To do: Return all lines where the word "rough" can be found.

────────────────────────────────────────

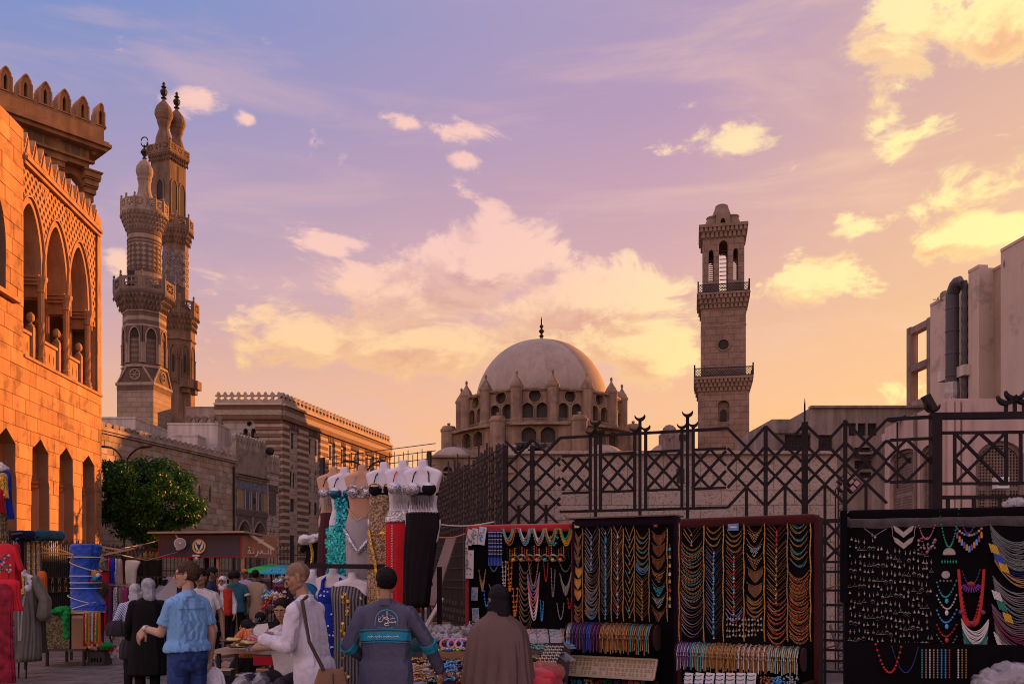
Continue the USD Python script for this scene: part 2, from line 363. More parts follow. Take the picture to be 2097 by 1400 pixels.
# courses of dressed blocks, each a stone
row,nst=.50,0
zones=body.buffer(-.001)
stuff=MB()
z=0.0;r=0
while z<zhi:
 z1=z+row
 x=uL-(r%2)*.45
 while x<uR:
  bwid=rnd.choice([.78,.9,.98]);cell=sbox(x,z,min(x+bwid,uR),z1).intersection(zones)
  x+=bwid
  for gpart in getattr(cell,'geoms',[cell]):
   if gpart.is_empty or gpart.geom_type!='Polygon' or gpart.area<.012:continue
   c=gpart.buffer(-.009,join_style=2)
   if c.is_empty:continue
   b=MB().prism(c,FA,-.03,rnd.uniform(-.006,.010))
   vis=gpart.centroid.x>uS-2.9 and z>1.6
   if vis and nst<299:obj('stone_block',b,SAND,WALLP);nst+=1
   elif b.v:stuff.add(*b.arr())
 z,r=z1,r+1
if stuff.v:obj('stone_courses',stuff,mat('sandstone_far',(.40,.20,.085),rough=.9,var=.14,scale=1.2,bump=.35,bscale=14,island=.12),WALLP,kind='stuff')
# recesses of the tall windows: back wall, reveals come from the wall thickness
for(w,zm)in wins:
 x0,_,x1,z1=w.bounds
 q=MB();q.box(FA.p((x0+x1)/2,z1/2,-1.35),(x1-x0+.5,.2,z1+.3),FA.R())
 for s_,xx in((-1,x0-.1),(1,x1+.1)):q.box(FA.p(xx,z1/2,-.85),(.2,1.0,z1),FA.R())
 q.box(FA.p((x0+x1)/2,z1+.12,-.85),(x1-x0+.3,1.0,.2),FA.R())
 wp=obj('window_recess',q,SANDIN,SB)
 q=MB()
 for h,d_ in((.0,.10),(.16,.06)):
  q.box(FA.p((x0+x1)/2,zm+h,-1.22),(x1-x0-.02,.14,.1),FA.R())
  q.box(FA.p(x1-.03,zm+h,-.75),(d_,.8,.1),FA.R());q.box(FA.p(x0+.03,zm+h,-.75),(d_,.8,.1),FA.R())
 obj('moulding',q,SANDT,wp)
x0,_,x1,z1=upper_round.bounds
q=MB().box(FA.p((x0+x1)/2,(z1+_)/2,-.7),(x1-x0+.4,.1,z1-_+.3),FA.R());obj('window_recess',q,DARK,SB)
obj('window_sill',MB().box(FA.p(x1-.6,_-.06,.06),(2.4,.3,.14),FA.R()),SANDT,SB)
# arcade wall with its arch bands, lattice spandrels, columns
az=sbox(uS+.01,cap_z-.75,uR-.44,ztop)
op=unary_union(bays)
strip=unary_union([b.intersection(sbox(-99,0,99,cap_z+.3))for b in bays])
solid=az.difference(op).difference(sbox(-99,0,99,cap_z-.02).difference(unary_union([sbox(x-.12,0,x+bw*.16+.14-.02,cap_z)for x in[fx[0]-bw]+fx])))
m=MB().prism(solid,FA,-.95,-.22)
AW=obj('arcade_wall',m,SANDT,SB)
for b in bays:
 band=b.buffer(.16,join_style=1).difference(b).intersection(sbox(-99,cap_z-.7,99,ztop)).intersection(az)
 obj('arch_band',MB().prism(band,FA,-.22,-.10),SANDT,SB)
 outer=b.buffer(.26).difference(b.buffer(.20)).intersection(sbox(-99,cap_z-.9,99,ztop)).intersection(az)
 obj('arch_moulding',MB().prism(outer,FA,-.22,-.03),SANDT,SB)
span=az.difference(unary_union([b.buffer(.26)for b in bays])).intersection(sbox(uS,cap_z-.5,uR-.5,ztop-.30))
lat=[]
for k in range(-40,40):
 xa=uS+k*.30
 for dz in(1,-1):lat.append(LineString([(xa,cap_z-1),(xa+dz*6*.75,cap_z+5)]).buffer(.05,cap_style=2))
obj('spandrel_lattice',MB().prism(unary_union(lat).intersection(span),FA,-.22,-.06),SANDT,SB)
for x in fx[:-1]:
 c=x+bw*.08
 obj('diamond_moulding',MB().prism(Polygon([(c-.3,ztop-.28),(c+.3,ztop-.28),(c,ztop-.85)]).difference(Polygon([(c-.17,ztop-.34),(c+.17,ztop-.34),(c,ztop-.68)])),FA,-.22,-.05),SANDT,SB)
# cornice and cresting
for(z0,z1_,n1)in((ztop-.25,ztop-.12,.06),(ztop-.12,ztop+.02,.14),(ztop+.02,ztop+.12,.06)):
 obj('cornice',MB().box(FA.p((uS+uR)/2-.1,(z0+z1_)/2,n1/2-.3),(uR-uS-.22,n1+.6,z1_-z0-.003),FA.R()),SANDT,SB)
nm=11;pw=(uR-.3-uS)/nm
for k in range(nm):
 c=uS+(k+.5)*pw;h=.78
 st=unary_union([sbox(c-pw*.47,0,c+pw*.47,h*.22),sbox(c-pw*.33,h*.2,c+pw*.33,h*.45),sbox(c-pw*.2,h*.43,c+pw*.2,h*.68),Polygon([(c-pw*.14,h*.66),(c+pw*.14,h*.66),(c,h)])])
 q=MB().prism(affinity.translate(st,0,ztop+.12),FA,-.22,0)
 q.prism(affinity.translate(affinity.scale(st,.55,.7,origin=(c,0)),0,ztop+.16),FA,-.0,.04)
 obj('cresting',q,SANDT,SB)
# interior of the loggia
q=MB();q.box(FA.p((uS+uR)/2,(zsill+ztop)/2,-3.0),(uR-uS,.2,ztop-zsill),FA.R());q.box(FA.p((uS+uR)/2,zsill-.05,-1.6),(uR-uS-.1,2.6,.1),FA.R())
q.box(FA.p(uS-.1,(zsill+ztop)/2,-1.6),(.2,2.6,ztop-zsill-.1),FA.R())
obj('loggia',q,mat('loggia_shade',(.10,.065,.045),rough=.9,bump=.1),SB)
# pillar at the far corner
q=MB();q.box(FA.p(uR-.22,(zsill+ztop+.55)/2,-.25),(.40,.5,ztop+.55-zsill),FA.R());q.box(FA.p(uR+.02,(zsill+ztop+.5)/2,-.3),(.10,.36,ztop+.4-zsill),FA.R())
q.box(FA.p(uR-.42,(zsill+ztop-.2)/2,-.22),(.10,.3,ztop-.3-zsill),FA.R())
obj('corner_pillar',q,SANDT,SB)
# paired columns, balustrades with ball finials
def column(u,n,name='column'):
 h0,h1=zsill,cap_z-.05;H=h1-h0
 prof=[(.17,0),(.17,.12),(.13,.16),(.15,.24),(.11,.30)]
 q=MB().lathe(prof,FA.p(u,h0,n),10)
 for k in range(14):
  pass
 sh=MB().lathe([(.105,.30),(.105,H-.55)],FA.p(u,h0,n),12)
 for k in range(6):
  a=k*pi/3
  pts=[FA.p(u,h0,n)+np.array([.10*math.cos(a+t*2.6),.10*math.sin(a+t*2.6),.32+t*H*.36])for t in np.linspace(0,1,10)]
  sh.tube(pts,.026,4)
  sh.tube([FA.p(u,h0,n)+np.array([.105*math.cos(a),.105*math.sin(a),zz])for zz in(.34+H*.37,H-.55)],.018,4)
 cp=MB().lathe([(.115,H-.55),(.15,H-.52),(.13,H-.46),(.16,H-.25),(.22,H-.1),(.22,H)],FA.p(u,h0,n),8,yaw=pi/8)
 pt=obj(name,sh,SANDT,SB)
 obj('base',q,SANDT,pt);obj('capital',cp,SANDT,pt)
for x in[fx[0]-bw]+fx:
 if x<uS+.1:continue
 column(x+.04,-.14);column(x+.04,-.85)
 q=MB()
 for k,(zz,e)in enumerate(((-.0,.0),(.12,.04),(.24,.07))):q.box(FA.p(x+.05,cap_z+zz-.3,-.6),(.34+2*e,.95,.1),FA.R())
 obj('impost',q,SANDT,SB)
for k,x in enumerate(fx):
 xl,xr=x-bw*.80,x-.10
 for xx in(xl+.02,xr-.16):
  if xx<uS:continue
  q=MB().box(FA.p(xx,zsill+.62,-.36),(.17,.26,1.24),FA.R());q.lathe([(.11,1.24),(.13,1.3),(.05,1.36),(.05,1.4),(.12,1.46),(.14,1.56),(.12,1.66),(.03,1.75)],FA.p(xx,zsill,-.36),10)
  obj('baluster_post',q,SANDT,SB)
 pan=sbox(max(xl+.12,uS),zsill+.03,xr-.26,zsill+.92)
 a0,b0,a1,b1=pan.bounds
 if a1-a0<.2:continue
 w_=(a1-a0)
 hol=unary_union([affinity.scale(Point(a0+w_*t,b0+.45).buffer(.5,8),.075,.36)for t in(.2,.5,.8)]+[])
 q=MB().prism(pan.difference(hol),FA,-.42,-.32);q.box(FA.p((a0+a1)/2,b1+.03,-.37),(w_,.22,.1),FA.R())
 obj('balustrade_panel',q,SANDT,SB)
obj('balcony_sill',MB().box(FA.p((uS+uR)/2,zsill-.05,.0),(uR-uS-.02,.12,.1),FA.R()),SANDT,SB)
# the battlemented tower behind it
FT=Frame(((213-CX)/F*38,38),(.9,1));TR=0.0;TL=-6.5
zc=FT.at(213,296)[1];zw=FT.at(213,262)[1];zm_=FT.at(213,213)[1]
zk=FT.at(190,340)[1];zs_=FT.at(180,392)[1]
q=MB();q.box(FT.p((TL+TR)/2,(zc+zw)/2,-2.2),(TR-TL,4.4,zw-zc),FT.R())
TW=obj('tower',q,SANDT,SB,label='battlemented sandstone tower with corbels')
q=MB()
for(z0,z1_,n1)in((zc-.32,zc-.16,.10),(zc-.16,zc-.02,.24),(zc-.02,zc+.08,.16)):
 q.box(FT.p((TL+TR)/2+n1/2,(z0+z1_)/2,-2.0+n1/2),(TR-TL+n1,4.0+n1,z1_-z0-.004),FT.R())
obj('cornice',q,SANDT,TW)
q=MB();q.box(FT.p((TL+TR)/2-.25,(zk+zc-.32)/2,-2.4),(TR-TL-.5,4.2,zc-.32-zk),FT.R());obj('frieze',q,SANDT,TW)
q=MB();q.box(FT.p((TL+TR)/2-.55,zk/2,-3.0),(TR-TL-1.1,3.6,zk),FT.R());obj('shaft',q,SANDT,TW)
q=MB();q.box(FT.p((TL+TR)/2-.5,zs_,-2.95),(TR-TL-.86,3.8,.22),FT.R());q.box(FT.p((TL+TR)/2-.5,zs_-.2,-2.95),(TR-TL-.98,3.7,.12),FT.R());obj('string_course',q,SANDT,TW)
mp_=.745
for k in range(9):
 c=TR-.12-k*mp_;H=zm_-zw
 wd=.50 if k else.34
 out=Polygon([(c-wd/2-.06,0),(c+wd/2+.06,0),(c+wd/2,.12),(c+wd/2,H*.62),(c+wd/2-.05,H*.66),(c+wd/2-.05,H*.74),(c+.09,H*.93),(c,H),(c-.09,H*.93),(c-wd/2+.05,H*.74),(c-wd/2+.05,H*.66),(c-wd/2,H*.62),(c-wd/2,.12)])
 slot=Polygon([(c-.07,.10),(c+.07,.10),(c+.07,H*.55),(c,H*.70),(c-.07,H*.55)])
 q=MB().prism(affinity.translate(out.difference(slot),0,zw),FT,-.62,-.02)
 q.prism(affinity.translate(slot,0,zw),FT,-.5,-.4)
 rim=out.difference(out.buffer(-.05));q.prism(affinity.translate(rim.difference(sbox(-99,-1,99,.02)),0,zw),FT,-.02,.03)
 q.box(FT.p(c-mp_/2,zw+.06,-.3),(mp_-wd-.1,.6,.12),FT.R())
 obj('merlon',q,SANDT,TW)
for k in range(4):
 c=TR-1.05-k*1.5
 ar=unary_union([affinity.translate(arch_poly(-.17,.17,0,.45,.72),c,0),affinity.translate(arch_poly(-.08,.08,.1,.35,.5),c+.34,0),affinity.translate(arch_poly(-.08,.08,.1,.35,.5),c-.34,0)])
 obj('frieze_niche',MB().prism(affinity.translate(ar,0,zk+.30),FT,-.30,-.285),mat('niche_shade',(.17,.115,.075),bump=.1),TW)
 dm=Polygon([(c+.75-.13,0),(c+.75,.15),(c+.75+.13,0),(c+.75,-.15)])
 q=MB();o3=[FT.p(u,v+zk+.75,-.3)for u,v in list(dm.exterior.coords)[:4]]+[FT.p(c+.75,zk+.75,-.16)]
 q.add(o3,[[0,1,4],[1,2,4],[2,3,4],[3,0,4]]);obj('diamond_boss',q,SANDT,TW)
 cc_=c+.75
 q=MB()
 for j in range(6):
  e=.42*(1-j/6.0)**.8;dp=.95*(1-j/6.5)
  q.box(FT.p(cc_,zk-.16-j*.30,-.32-.95+dp/2-.02),(e*2*.8,dp,.30),FT.R())
  if j<3:q.box(FT.p(cc_,zk-.05-j*.30,-.32-.95+dp/2+.01),(e*2*.8+.1,dp+.1,.06),FT.R())
 obj('corbel',q,SANDT,TW)
 arch=sbox(c-.75,zk-1.6,c+.75,zk+.02).difference(arch_poly(c-.52,c+.52,zk-2,zk-.95,zk-.28))
 obj('corbel_arch',MB().prism(arch,FT,-1.25,-.75),SANDT,TW)
 obj('drip_course',MB().box(FT.p(c,zk+.24,-.25),(1.46,.22,.09),FT.R()),SANDT,TW)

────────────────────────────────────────

Exercise response:
if stuff.v:obj('stone_courses',stuff,mat('sandstone_far',(.40,.20,.085),rough=.9,var=.14,scale=1.2,bump=.35,bscale=14,island=.12),WALLP,kind='stuff')
obj('loggia',q,mat('loggia_shade',(.10,.065,.045),rough=.9,bump=.1),SB)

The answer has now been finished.